* start *
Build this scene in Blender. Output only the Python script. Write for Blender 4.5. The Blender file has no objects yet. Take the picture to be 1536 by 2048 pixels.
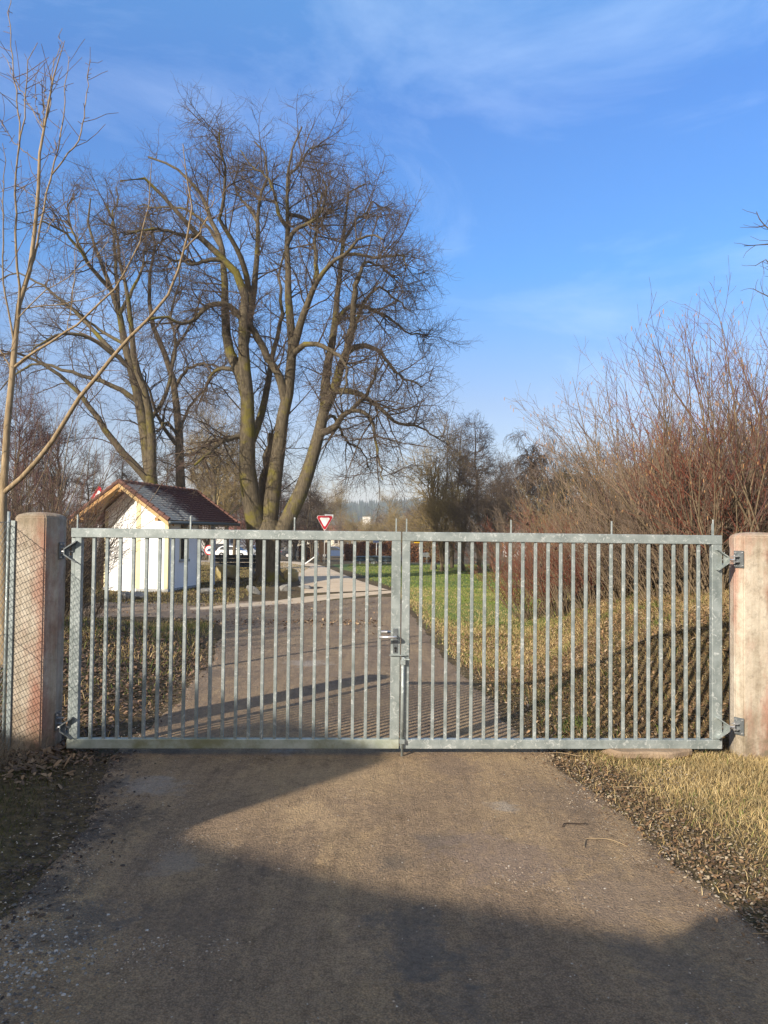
import bpy, bmesh, math, random
import numpy as np
from mathutils import Vector, Matrix
PI = math.pi
sc = bpy.context.scene
C = sc.collection
# ------------------------------------------------------------------ camera
CAMZ = 1.61; FPX = 1480.0; PITCH = math.atan(38.5/1480); ROLL = 0.0116
Fv = np.array([0, math.cos(PITCH), math.sin(PITCH)])
U0 = np.array([0, -math.sin(PITCH), math.cos(PITCH)]); R0 = np.array([1.0, 0, 0])
Rv = math.cos(ROLL)*R0 + math.sin(ROLL)*U0
Uv = math.cos(ROLL)*U0 - math.sin(ROLL)*R0
cd = bpy.data.cameras.new('Camera'); cam = bpy.data.objects.new('Camera', cd); C.objects.link(cam)
cd.sensor_fit = 'VERTICAL'; cd.sensor_height = 24; cd.lens = 24*FPX/2048
cd.clip_start = 0.05; cd.clip_end = 6000
m = Matrix.Identity(4)
for i in range(3):
    m[i][0] = Rv[i]; m[i][1] = Uv[i]; m[i][2] = -Fv[i]
m[2][3] = CAMZ
cam.matrix_world = m
sc.camera = cam
# ------------------------------------------------------------------ sky + sun
SUNH = np.array([0.648, 0.761]); SUNTAN = 0.45
ELEV = math.atan(SUNTAN)
sun_to = Vector((-SUNH[0]*math.cos(ELEV), -SUNH[1]*math.cos(ELEV), math.sin(ELEV)))
w = bpy.data.worlds.new('World'); sc.world = w; w.use_nodes = True
nt = w.node_tree; nt.nodes.clear()
def N(nt, t, **k):
    n = nt.nodes.new(t)
    for a, b in k.items():
        setattr(n, a, b)
    return n
sky = N(nt, 'ShaderNodeTexSky'); sky.sky_type = 'NISHITA'; sky.sun_disc = False
sky.sun_elevation = ELEV; sky.sun_rotation = math.atan2(sun_to.x, sun_to.y) % (2*PI)
sky.air_density = 1.0; sky.dust_density = 1.3; sky.ozone_density = 2.2; sky.altitude = 300
bg = N(nt, 'ShaderNodeBackground'); bg.inputs[1].default_value = 0.15
out = N(nt, 'ShaderNodeOutputWorld')
tc = N(nt, 'ShaderNodeTexCoord')
mp = N(nt, 'ShaderNodeMapping'); mp.inputs['Rotation'].default_value = (0.25, -0.6, 0.5); mp.inputs['Scale'].default_value = (1.6, 1.3, 4.0); mp.inputs['Location'].default_value = (1.3, 4.2, .4)
no = N(nt, 'ShaderNodeTexNoise'); no.inputs['Scale'].default_value = 1.6; no.inputs['Detail'].default_value = 9; no.inputs['Roughness'].default_value = 0.62; no.inputs['Distortion'].default_value = 0.5
cr = N(nt, 'ShaderNodeValToRGB'); cr.color_ramp.elements[0].position = 0.49; cr.color_ramp.elements[1].position = 0.80
cr.color_ramp.elements[0].color = (0, 0, 0, 1); cr.color_ramp.elements[1].color = (.30, .30, .30, 1)
mx = N(nt, 'ShaderNodeMixRGB'); mx.inputs['Color2'].default_value = (4.0, 4.9, 6.2, 1)
hs = N(nt, 'ShaderNodeHueSaturation'); hs.inputs['Saturation'].default_value = 1.08; hs.inputs['Value'].default_value = 1.42
nt.links.new(tc.outputs['Generated'], mp.inputs[0]); nt.links.new(mp.outputs[0], no.inputs[0])
nt.links.new(no.outputs[0], cr.inputs[0]); nt.links.new(cr.outputs[0], mx.inputs[0])
sxz = N(nt, 'ShaderNodeSeparateXYZ'); nt.links.new(tc.outputs['Generated'], sxz.inputs[0])
gr = N(nt, 'ShaderNodeValToRGB'); ge = gr.color_ramp.elements
for _ in range(3): ge.new(.5)
for i_, (p_, c_) in enumerate([(0, (.66, .56, .57)), (.17, (.66, .62, .68)), (.33, (.56, .78, 1.0)), (.50, (.66, .86, 1.15)), (.66, (1.02, 1.36, 1.5))]):
    ge[i_].position = p_; ge[i_].color = (c_[0]/1.5, c_[1]/1.5, c_[2]/1.5, 1)
nt.links.new(sxz.outputs[2], gr.inputs[0]); gm = N(nt, 'ShaderNodeMixRGB'); gm.blend_type = 'MULTIPLY'; gm.inputs[0].default_value = 1
nt.links.new(sky.outputs[0], gm.inputs[1]); nt.links.new(gr.outputs[0], gm.inputs[2]); nt.links.new(gm.outputs[0], hs.inputs['Color']); nt.links.new(hs.outputs[0], mx.inputs['Color1'])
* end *
**Stated exercise:**
Without the pictures, transcribe the listing above exactly.

**Written solution:**
Build this scene in Blender. Output only the Python script. Write for Blender 4.5. The Blender file has no objects yet. Take the picture to be 1536 by 2048 pixels.
import bpy, bmesh, math, random
import numpy as np
from mathutils import Vector, Matrix
PI = math.pi
sc = bpy.context.scene
C = sc.collection
# ------------------------------------------------------------------ camera
CAMZ = 1.61; FPX = 1480.0; PITCH = math.atan(38.5/1480); ROLL = 0.0116
Fv = np.array([0, math.cos(PITCH), math.sin(PITCH)])
U0 = np.array([0, -math.sin(PITCH), math.cos(PITCH)]); R0 = np.array([1.0, 0, 0])
Rv = math.cos(ROLL)*R0 + math.sin(ROLL)*U0
Uv = math.cos(ROLL)*U0 - math.sin(ROLL)*R0
cd = bpy.data.cameras.new('Camera'); cam = bpy.data.objects.new('Camera', cd); C.objects.link(cam)
cd.sensor_fit = 'VERTICAL'; cd.sensor_height = 24; cd.lens = 24*FPX/2048
cd.clip_start = 0.05; cd.clip_end = 6000
m = Matrix.Identity(4)
for i in range(3):
    m[i][0] = Rv[i]; m[i][1] = Uv[i]; m[i][2] = -Fv[i]
m[2][3] = CAMZ
cam.matrix_world = m
sc.camera = cam
# ------------------------------------------------------------------ sky + sun
SUNH = np.array([0.648, 0.761]); SUNTAN = 0.45
ELEV = math.atan(SUNTAN)
sun_to = Vector((-SUNH[0]*math.cos(ELEV), -SUNH[1]*math.cos(ELEV), math.sin(ELEV)))
w = bpy.data.worlds.new('World'); sc.world = w; w.use_nodes = True
nt = w.node_tree; nt.nodes.clear()
def N(nt, t, **k):
    n = nt.nodes.new(t)
    for a, b in k.items():
        setattr(n, a, b)
    return n
sky = N(nt, 'ShaderNodeTexSky'); sky.sky_type = 'NISHITA'; sky.sun_disc = False
sky.sun_elevation = ELEV; sky.sun_rotation = math.atan2(sun_to.x, sun_to.y) % (2*PI)
sky.air_density = 1.0; sky.dust_density = 1.3; sky.ozone_density = 2.2; sky.altitude = 300
bg = N(nt, 'ShaderNodeBackground'); bg.inputs[1].default_value = 0.15
out = N(nt, 'ShaderNodeOutputWorld')
tc = N(nt, 'ShaderNodeTexCoord')
mp = N(nt, 'ShaderNodeMapping'); mp.inputs['Rotation'].default_value = (0.25, -0.6, 0.5); mp.inputs['Scale'].default_value = (1.6, 1.3, 4.0); mp.inputs['Location'].default_value = (1.3, 4.2, .4)
no = N(nt, 'ShaderNodeTexNoise'); no.inputs['Scale'].default_value = 1.6; no.inputs['Detail'].default_value = 9; no.inputs['Roughness'].default_value = 0.62; no.inputs['Distortion'].default_value = 0.5
cr = N(nt, 'ShaderNodeValToRGB'); cr.color_ramp.elements[0].position = 0.49; cr.color_ramp.elements[1].position = 0.80
cr.color_ramp.elements[0].color = (0, 0, 0, 1); cr.color_ramp.elements[1].color = (.30, .30, .30, 1)
mx = N(nt, 'ShaderNodeMixRGB'); mx.inputs['Color2'].default_value = (4.0, 4.9, 6.2, 1)
hs = N(nt, 'ShaderNodeHueSaturation'); hs.inputs['Saturation'].default_value = 1.08; hs.inputs['Value'].default_value = 1.42
nt.links.new(tc.outputs['Generated'], mp.inputs[0]); nt.links.new(mp.outputs[0], no.inputs[0])
nt.links.new(no.outputs[0], cr.inputs[0]); nt.links.new(cr.outputs[0], mx.inputs[0])
sxz = N(nt, 'ShaderNodeSeparateXYZ'); nt.links.new(tc.outputs['Generated'], sxz.inputs[0])
gr = N(nt, 'ShaderNodeValToRGB'); ge = gr.color_ramp.elements
for _ in range(3): ge.new(.5)
for i_, (p_, c_) in enumerate([(0, (.66, .56, .57)), (.17, (.66, .62, .68)), (.33, (.56, .78, 1.0)), (.50, (.66, .86, 1.15)), (.66, (1.02, 1.36, 1.5))]):
    ge[i_].position = p_; ge[i_].color = (c_[0]/1.5, c_[1]/1.5, c_[2]/1.5, 1)
nt.links.new(sxz.outputs[2], gr.inputs[0]); gm = N(nt, 'ShaderNodeMixRGB'); gm.blend_type = 'MULTIPLY'; gm.inputs[0].default_value = 1
nt.links.new(sky.outputs[0], gm.inputs[1]); nt.links.new(gr.outputs[0], gm.inputs[2]); nt.links.new(gm.outputs[0], hs.inputs['Color']); nt.links.new(hs.outputs[0], mx.inputs['Color1'])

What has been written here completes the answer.